Muitos doutrinadores do Processo Penal deram suporte à interpretação (equivocada) de que nada havia mudado no campo prático. Vejam essa doutrina que auxiliou para a inaplicabilidade do art. 212. Na verdade, Guilherme Nucci (Cf. Código de Processo Penal comentado. 8 ed., 2008, pp. 479-480), logo que saiu a lei, sustentou aquilo que o Poder Judiciário queria ouvir (v.g. STJ – HC 121215/DF DJ 22/02/2010), isto é, que a “inovação [do artigo 212 do CPP], não altera o sistema inicial de inquirição, vale dizer, quem começa a ouvir a testemunha é o juiz, como de praxe e agindo como presidente dos trabalhos e da colheita da prova. Nada se alterou nesse sentido”.
Observe-se que o STF citou muitas vezes a doutrina de Luís Flávio Gomes, Rogério Sanches Cunha e Ronaldo Batista Pinto (Comentários às reformas do Código de Processo Penal e da lei de trânsito. RT, 2008, p. 302), que disseram: “A leitura apressada deste dispositivo legal pode passar a impressão de que as partes devem, inicialmente, formular as perguntas para que, somente a partir daí, possa intervir o juiz, a fim de complementar a inquirição. Não parece se exatamente assim. […] Melhor que fiquemos com a fórmula tradicional, arraigada na ‘práxis’ forense […]”. Como os leitores perceberão, Juarez Tavares e eu fizemos uma “leitura apressada” (sic)… só que correta.
De todo modo, é possível perceber como a doutrina auxilia a não aplicação de dispositivos que garantem direitos. Esta é apenas a ponta do iceberg da dogmática processual.
Sigo. Exarei centenas de pareceres colocando como preliminar a nulidade do processo, face ao descumprimento do artigo 212. Sim, porque 100% dos feitos vinham com esse defeito. Lembro de uma conferência de encerramento do simpósio da ABDConst nos idos de 2012, em que o tema foi esse. Devo ter escrito mais de dez textos abordando o artigo 212 e sua força normativa.
Escrevi com André Karam Trindade artigo clamando pela aplicação plena e garantista do artigo 212. Isto porque, depois de (então) dezenas de pareceres pugnando pela nulidade absoluta dos feitos, perdia por causa da aplicação da tese de que “tem de provar o prejuízo”, como constou, por exemplo, em voto da min. Cármen Lúcia em um caso de Recife, no qual o réu fora condenado a mais de 9 anos, sendo que a prova foi feita pelo juiz.
Os tribunais tiveram idas e vindas. Há exceções. Veja-se que já em 2010, na 6ª Turma do STJ, por voto da relatora ministra Maria Thereza de Assis Moura, acatando os argumentos do grande procurador da República Juarez Tavares, firmou a plena eficácia do dispositivo.
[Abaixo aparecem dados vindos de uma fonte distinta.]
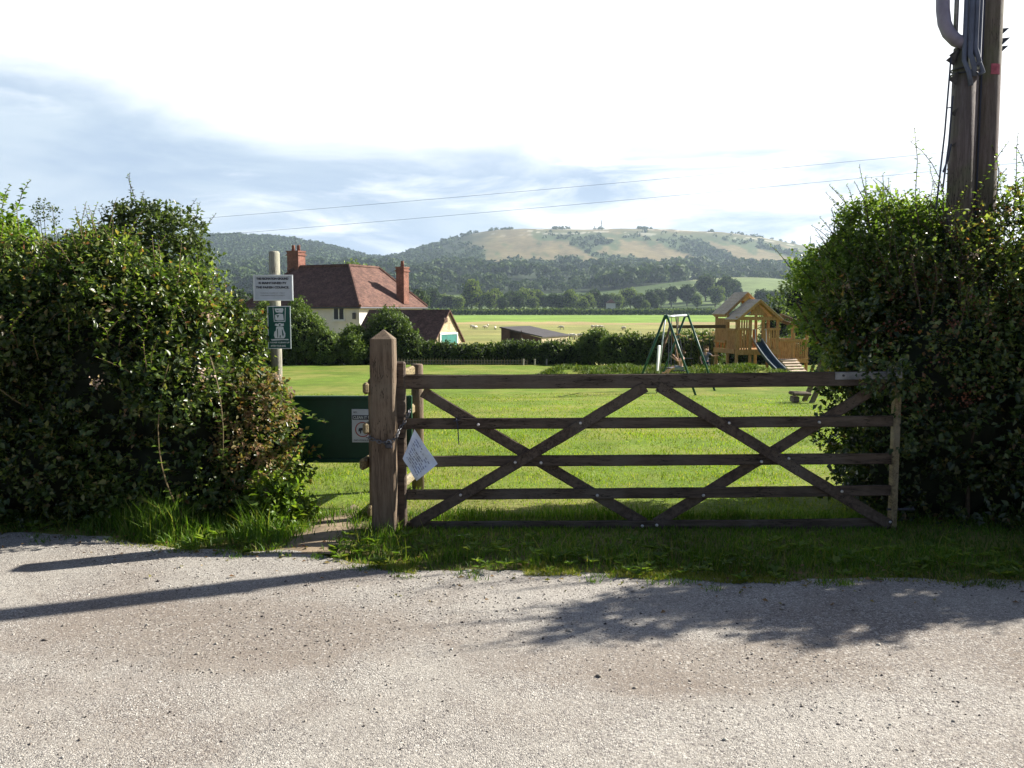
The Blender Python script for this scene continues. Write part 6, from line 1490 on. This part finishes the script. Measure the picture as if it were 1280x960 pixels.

Juiz só faz perguntas complementares.
2. E o tempo passa…
Dez anos depois, escrevi texto lamentando que o STF ainda não firmara a efetividade plena do artigo 212. Vejo, agora, passados tantos anos, que tínhamos razão os que defendiam a tese de que o artigo 212 foi (e é) importantíssima conquista. Já há decisões do STF acatando a norma correta a ser extraída do texto do artigo 212.
Quantos acusados foram vitimados nesses anos todos pela falta de aplicação de um dispositivo garantidor como o artigo 212?
Veja-se que ainda agora causa surpresa anulações de processos por incumprimento do artigo 212. Isso mostra a crise paradigmática do Direito. Para nós (Juarez e eu — e peço desculpas pelo esquecimento de outros parceiros), já no dia seguinte da aprovação do dispositivo, anular processos era obrigação. Passados tantos anos, não devia causar espécie.
Este texto vai em homenagem a Juarez Tavares e aos juristas que defenderam (não foram muitos, é verdade), desde o primeiro dia, a plena aplicação do artigo 212.
Afinal, para muitos de nós, complementares sempre foram (e são) perguntas que vêm depois. Aliás, a questão é até mais profunda. Afinal, a lei fala que as perguntas que podem ser formuladas pelo juiz devem se restringir a pontos não esclarecidos. Ademais, parece que, em determinados casos, o STF continua batendo na tecla da exigência de “provar o prejuízo”. Como se faria isso?
Uma pergunta: o juiz viola o art. 212, condena o réu a 10 anos e esse terá que provar que foi prejudicado? Coisas da dogmática jurídica (criterialista) do Brasil.
[*] Cf. 30 anos da CF em 30 julgamentos: uma radiografia do STF. SP, Gen, 2018.
Lenio Luiz Streck é jurista e professor de Direito Constitucional.